* What to work on *
Copy out all of the data exactly as it appears.

* Stored data *
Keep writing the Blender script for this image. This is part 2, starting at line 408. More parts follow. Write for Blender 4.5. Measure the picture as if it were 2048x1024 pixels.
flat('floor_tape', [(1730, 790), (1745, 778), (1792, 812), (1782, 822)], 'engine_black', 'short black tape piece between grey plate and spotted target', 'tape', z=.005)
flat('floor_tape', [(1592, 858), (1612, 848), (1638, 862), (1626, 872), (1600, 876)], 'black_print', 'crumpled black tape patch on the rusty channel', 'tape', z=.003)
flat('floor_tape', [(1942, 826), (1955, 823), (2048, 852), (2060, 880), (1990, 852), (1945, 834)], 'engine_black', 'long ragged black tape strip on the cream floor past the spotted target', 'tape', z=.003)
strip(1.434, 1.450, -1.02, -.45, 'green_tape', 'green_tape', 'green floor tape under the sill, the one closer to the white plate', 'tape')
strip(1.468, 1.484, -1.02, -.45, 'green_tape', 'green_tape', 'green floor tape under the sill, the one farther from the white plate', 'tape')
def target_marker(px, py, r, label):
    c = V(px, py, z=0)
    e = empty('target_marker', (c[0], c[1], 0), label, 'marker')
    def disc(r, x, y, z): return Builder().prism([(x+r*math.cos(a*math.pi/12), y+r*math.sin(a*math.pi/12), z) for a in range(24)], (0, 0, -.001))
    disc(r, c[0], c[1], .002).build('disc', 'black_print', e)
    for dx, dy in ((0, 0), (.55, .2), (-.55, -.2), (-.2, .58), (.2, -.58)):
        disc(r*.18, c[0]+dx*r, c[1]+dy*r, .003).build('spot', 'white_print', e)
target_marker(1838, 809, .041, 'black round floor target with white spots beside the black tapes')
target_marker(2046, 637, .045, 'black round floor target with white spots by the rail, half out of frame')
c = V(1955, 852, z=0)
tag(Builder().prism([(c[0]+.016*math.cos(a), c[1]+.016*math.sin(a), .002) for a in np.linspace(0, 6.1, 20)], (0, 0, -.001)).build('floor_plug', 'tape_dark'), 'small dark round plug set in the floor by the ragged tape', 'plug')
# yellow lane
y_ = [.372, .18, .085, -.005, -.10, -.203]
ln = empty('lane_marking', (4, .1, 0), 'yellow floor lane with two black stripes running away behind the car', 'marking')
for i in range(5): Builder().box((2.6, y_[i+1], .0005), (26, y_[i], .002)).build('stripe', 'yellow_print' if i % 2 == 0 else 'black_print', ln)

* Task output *
Keep writing the Blender script for this image. This is part 2, starting at line 408. More parts follow. Write for Blender 4.5. Measure the picture as if it were 2048x1024 pixels.
flat('floor_tape', [(1730, 790), (1745, 778), (1792, 812), (1782, 822)], 'engine_black', 'short black tape piece between grey plate and spotted target', 'tape', z=.005)
flat('floor_tape', [(1592, 858), (1612, 848), (1638, 862), (1626, 872), (1600, 876)], 'black_print', 'crumpled black tape patch on the rusty channel', 'tape', z=.003)
flat('floor_tape', [(1942, 826), (1955, 823), (2048, 852), (2060, 880), (1990, 852), (1945, 834)], 'engine_black', 'long ragged black tape strip on the cream floor past the spotted target', 'tape', z=.003)
strip(1.434, 1.450, -1.02, -.45, 'green_tape', 'green_tape', 'green floor tape under the sill, the one closer to the white plate', 'tape')
strip(1.468, 1.484, -1.02, -.45, 'green_tape', 'green_tape', 'green floor tape under the sill, the one farther from the white plate', 'tape')
def target_marker(px, py, r, label):
    c = V(px, py, z=0)
    e = empty('target_marker', (c[0], c[1], 0), label, 'marker')
    def disc(r, x, y, z): return Builder().prism([(x+r*math.cos(a*math.pi/12), y+r*math.sin(a*math.pi/12), z) for a in range(24)], (0, 0, -.001))
    disc(r, c[0], c[1], .002).build('disc', 'black_print', e)
    for dx, dy in ((0, 0), (.55, .2), (-.55, -.2), (-.2, .58), (.2, -.58)):
        disc(r*.18, c[0]+dx*r, c[1]+dy*r, .003).build('spot', 'white_print', e)
target_marker(1838, 809, .041, 'black round floor target with white spots beside the black tapes')
target_marker(2046, 637, .045, 'black round floor target with white spots by the rail, half out of frame')
c = V(1955, 852, z=0)
tag(Builder().prism([(c[0]+.016*math.cos(a), c[1]+.016*math.sin(a), .002) for a in np.linspace(0, 6.1, 20)], (0, 0, -.001)).build('floor_plug', 'tape_dark'), 'small dark round plug set in the floor by the ragged tape', 'plug')
# yellow lane
y_ = [.372, .18, .085, -.005, -.10, -.203]
ln = empty('lane_marking', (4, .1, 0), 'yellow floor lane with two black stripes running away behind the car', 'marking')
for i in range(5): Builder().box((2.6, y_[i+1], .0005), (26, y_[i], .002)).build('stripe', 'yellow_print' if i % 2 == 0 else 'black_print', ln)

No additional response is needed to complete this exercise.